Consider the BORG

 

A few years ago I decided I would give up busyness and worry. It would have been easier to give up coffee and red meat. I made it about three days. I discovered how much I am addicted to busyness and worry. Withdrawal is worse than a caffeine headache. I discovered what I suspected: if there is nothing to worry about, I find something; if I have a few hours of uncommitted, discretionary time, I find a project and get busy doing it.

I have internalized a cultural value that embraces busyness and mistrusts idleness. It is wired into my nervous system. I am struggling to get it out of my system. I am in recovery.

Reading Thomas Merton helps me in my recovery. In one of his journals he wrote:

“To allow oneself to be carried away by a multitude of conflicting concerns, to surrender to too many demands, to commit oneself to too many projects, to want to help everyone in everything, is to succumb to the violence of our times.”

His point: to embrace this somehow tears into the fabric of our identities. We are less and less authentically ourselves, and more and more defined by what is outside of us. We become more driven by what is expected of us (or by what we expect of ourselves), and loose touch with who we might be, what lies at the center of our own souls. It is a depersonalizing act of violence. We are drawn and quartered. Worse yet, we tie the ropes onto our hands and feet.

There is much about being human that is beautiful and good, and has absolutely nothing to do with producing anything.

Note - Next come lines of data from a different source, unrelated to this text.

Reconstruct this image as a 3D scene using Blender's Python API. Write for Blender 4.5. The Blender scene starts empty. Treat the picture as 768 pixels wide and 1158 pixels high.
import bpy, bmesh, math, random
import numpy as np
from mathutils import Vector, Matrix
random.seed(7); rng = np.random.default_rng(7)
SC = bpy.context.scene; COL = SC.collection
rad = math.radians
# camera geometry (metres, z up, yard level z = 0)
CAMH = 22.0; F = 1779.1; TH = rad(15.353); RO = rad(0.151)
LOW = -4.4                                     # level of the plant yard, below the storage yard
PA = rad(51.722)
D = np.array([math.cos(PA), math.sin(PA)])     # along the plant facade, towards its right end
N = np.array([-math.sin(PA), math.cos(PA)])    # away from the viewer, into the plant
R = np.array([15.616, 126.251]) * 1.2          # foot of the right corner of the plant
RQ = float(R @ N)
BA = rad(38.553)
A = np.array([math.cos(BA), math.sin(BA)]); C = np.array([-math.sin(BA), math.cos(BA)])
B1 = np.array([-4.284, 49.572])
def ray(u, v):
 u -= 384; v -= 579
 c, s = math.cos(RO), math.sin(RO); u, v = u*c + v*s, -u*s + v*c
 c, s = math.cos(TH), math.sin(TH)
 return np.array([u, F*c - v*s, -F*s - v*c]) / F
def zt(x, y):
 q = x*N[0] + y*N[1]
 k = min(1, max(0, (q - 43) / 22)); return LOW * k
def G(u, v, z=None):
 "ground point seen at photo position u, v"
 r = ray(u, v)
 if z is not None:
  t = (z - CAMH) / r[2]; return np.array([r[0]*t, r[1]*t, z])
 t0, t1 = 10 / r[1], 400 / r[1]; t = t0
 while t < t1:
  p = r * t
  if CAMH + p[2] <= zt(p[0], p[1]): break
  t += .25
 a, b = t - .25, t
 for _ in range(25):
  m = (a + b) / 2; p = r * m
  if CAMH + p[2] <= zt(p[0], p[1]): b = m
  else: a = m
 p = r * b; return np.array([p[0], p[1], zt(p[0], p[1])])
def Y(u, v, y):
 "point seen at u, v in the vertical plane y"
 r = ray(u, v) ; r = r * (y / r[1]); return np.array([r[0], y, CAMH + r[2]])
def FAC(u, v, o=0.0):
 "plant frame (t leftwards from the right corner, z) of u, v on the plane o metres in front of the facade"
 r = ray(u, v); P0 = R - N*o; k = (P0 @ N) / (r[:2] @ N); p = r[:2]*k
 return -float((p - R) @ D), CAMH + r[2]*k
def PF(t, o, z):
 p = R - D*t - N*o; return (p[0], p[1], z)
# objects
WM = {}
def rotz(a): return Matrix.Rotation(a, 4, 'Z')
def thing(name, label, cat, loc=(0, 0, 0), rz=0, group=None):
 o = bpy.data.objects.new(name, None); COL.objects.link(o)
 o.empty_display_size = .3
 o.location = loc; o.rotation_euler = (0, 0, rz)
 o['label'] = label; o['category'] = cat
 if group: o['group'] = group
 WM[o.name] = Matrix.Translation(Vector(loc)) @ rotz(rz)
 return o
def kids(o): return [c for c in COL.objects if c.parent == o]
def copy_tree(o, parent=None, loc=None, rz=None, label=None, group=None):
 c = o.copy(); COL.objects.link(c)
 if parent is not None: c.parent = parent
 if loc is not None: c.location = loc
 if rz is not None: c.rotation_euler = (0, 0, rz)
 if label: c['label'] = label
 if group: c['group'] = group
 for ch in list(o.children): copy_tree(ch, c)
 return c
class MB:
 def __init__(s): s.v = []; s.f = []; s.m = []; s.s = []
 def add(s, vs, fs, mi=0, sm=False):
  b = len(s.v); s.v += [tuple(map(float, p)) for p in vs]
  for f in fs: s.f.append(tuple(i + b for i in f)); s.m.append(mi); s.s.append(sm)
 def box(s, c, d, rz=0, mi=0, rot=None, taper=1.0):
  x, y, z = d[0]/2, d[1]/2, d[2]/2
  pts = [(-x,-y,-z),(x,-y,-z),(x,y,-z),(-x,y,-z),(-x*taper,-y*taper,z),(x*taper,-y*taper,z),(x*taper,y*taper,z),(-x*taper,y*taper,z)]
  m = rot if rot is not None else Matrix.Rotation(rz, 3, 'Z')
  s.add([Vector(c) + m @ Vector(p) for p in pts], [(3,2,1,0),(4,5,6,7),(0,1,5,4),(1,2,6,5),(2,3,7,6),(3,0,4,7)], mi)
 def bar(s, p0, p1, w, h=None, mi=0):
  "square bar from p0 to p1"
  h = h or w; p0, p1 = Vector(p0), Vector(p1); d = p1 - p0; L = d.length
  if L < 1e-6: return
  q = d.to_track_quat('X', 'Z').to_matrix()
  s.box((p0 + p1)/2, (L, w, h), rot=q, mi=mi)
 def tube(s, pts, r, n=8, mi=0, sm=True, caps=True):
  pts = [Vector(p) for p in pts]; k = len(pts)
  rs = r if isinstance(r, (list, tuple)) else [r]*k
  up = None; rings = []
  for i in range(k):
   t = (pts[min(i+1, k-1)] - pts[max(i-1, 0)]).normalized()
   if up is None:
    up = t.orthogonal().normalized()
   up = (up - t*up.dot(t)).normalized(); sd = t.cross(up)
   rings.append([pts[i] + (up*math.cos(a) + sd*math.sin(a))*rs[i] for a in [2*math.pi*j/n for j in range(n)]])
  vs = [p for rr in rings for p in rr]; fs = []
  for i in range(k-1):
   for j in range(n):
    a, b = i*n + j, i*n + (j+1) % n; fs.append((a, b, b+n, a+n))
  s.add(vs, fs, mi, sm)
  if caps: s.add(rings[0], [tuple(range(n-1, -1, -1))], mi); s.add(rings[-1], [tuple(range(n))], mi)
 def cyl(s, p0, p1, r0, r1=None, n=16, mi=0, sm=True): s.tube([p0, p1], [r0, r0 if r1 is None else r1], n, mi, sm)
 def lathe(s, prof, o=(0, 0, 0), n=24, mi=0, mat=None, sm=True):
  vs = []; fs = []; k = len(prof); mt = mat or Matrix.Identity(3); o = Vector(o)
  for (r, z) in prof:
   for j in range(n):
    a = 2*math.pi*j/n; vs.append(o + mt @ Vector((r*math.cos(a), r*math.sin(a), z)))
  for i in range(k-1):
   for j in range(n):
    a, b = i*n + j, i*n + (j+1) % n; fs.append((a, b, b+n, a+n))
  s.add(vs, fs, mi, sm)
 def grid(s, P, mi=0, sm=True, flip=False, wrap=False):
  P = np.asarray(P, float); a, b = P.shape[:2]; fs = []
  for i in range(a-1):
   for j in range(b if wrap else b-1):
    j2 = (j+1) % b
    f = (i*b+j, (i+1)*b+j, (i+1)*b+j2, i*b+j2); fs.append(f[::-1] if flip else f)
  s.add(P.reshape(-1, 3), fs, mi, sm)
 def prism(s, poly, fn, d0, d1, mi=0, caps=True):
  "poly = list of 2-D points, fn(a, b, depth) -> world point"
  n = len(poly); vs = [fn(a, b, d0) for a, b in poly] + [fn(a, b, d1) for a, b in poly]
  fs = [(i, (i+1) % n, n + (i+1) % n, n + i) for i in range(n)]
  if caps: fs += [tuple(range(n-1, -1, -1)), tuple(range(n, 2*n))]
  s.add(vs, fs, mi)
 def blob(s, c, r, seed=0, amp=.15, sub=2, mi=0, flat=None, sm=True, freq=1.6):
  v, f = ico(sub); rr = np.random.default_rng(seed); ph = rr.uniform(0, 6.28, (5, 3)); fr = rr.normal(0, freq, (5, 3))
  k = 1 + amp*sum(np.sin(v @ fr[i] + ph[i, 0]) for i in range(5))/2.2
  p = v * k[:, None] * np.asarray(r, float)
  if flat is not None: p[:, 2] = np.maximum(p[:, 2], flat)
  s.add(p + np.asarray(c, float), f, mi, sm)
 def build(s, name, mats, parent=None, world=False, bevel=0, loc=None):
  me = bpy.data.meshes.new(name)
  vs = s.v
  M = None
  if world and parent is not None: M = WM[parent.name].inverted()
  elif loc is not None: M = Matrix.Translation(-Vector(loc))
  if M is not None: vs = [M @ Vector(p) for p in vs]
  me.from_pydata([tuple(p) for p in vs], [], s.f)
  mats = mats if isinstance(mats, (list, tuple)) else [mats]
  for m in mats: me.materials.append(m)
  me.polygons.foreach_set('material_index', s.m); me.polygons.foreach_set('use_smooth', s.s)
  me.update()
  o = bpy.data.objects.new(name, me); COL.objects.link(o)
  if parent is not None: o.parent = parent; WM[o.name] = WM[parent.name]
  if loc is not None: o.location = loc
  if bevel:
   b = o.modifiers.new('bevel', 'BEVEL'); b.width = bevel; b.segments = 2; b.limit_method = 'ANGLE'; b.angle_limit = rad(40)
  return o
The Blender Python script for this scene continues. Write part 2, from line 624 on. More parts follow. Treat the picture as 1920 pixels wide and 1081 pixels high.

We are so much more than the things we do. If we jamb our days till they overflow with projects, we are at risk of loosing important parts of ourselves. Do we recognize the value and importance of simply having tea with a friend, of breathing in the smell of a damp field, of listening to the rain, of simply sitting together opening to God?

Merton suggests that not only are we missing significant pieces of our human experience. We are at great risk of misdirecting our lives. Our compulsive busyness becomes a source of violence as we begin to value others and ourselves less as people, and more as objects in relationship to our projects and goals. We fail to notice and begin to pour the dark side of our personalities over each other.

Again, Merton:

“When we live superficially, when we are always outside of ourselves, never quite ‘with’ ourselves, always divided and pulled in may directions by conflicting plans and projects, we find ourselves doing many things that we do not really want to do, saying things we do not really mean, needing things we do not really need, exhausting ourselves for what we secretly realize to be without meaning in our lives…this inner contradiction, derived from the alienation and frustration in American life, is one of the roots of violence in our society. We seek release by fantasies and dramas of violence.” (Love and Living, Harcourt, 1979, p. 43.)

Even the church is complicit when it surrenders without critical thought to cultural models that surround it. A good Christian becomes defined as a busy Christian, purpose driven, fully engaged in a 24/7 busy church. Busyness becomes a substitute for real discipleship. People unconsciously become valued more for what they do to help the church meet its goals, than for who they are as sacred persons.

A path to recovery? Recognize and name our addiction. Reclaim the beauty and power of sabbath time, silence, listening to God, of play and idleness. Value each other first as persons, and then figure out what we might do together.

We do have much to do. We are called to feed the hungry, clothes the naked, visit the sick, to respond to the needs of others that surround us. But out of compassion, not as projects that prove our significance as an organization. And we need to keep real boundaries in place, least we turn ourselves and others into cogs in some productive machine (Borgs).

We need to recover our sacred, human center.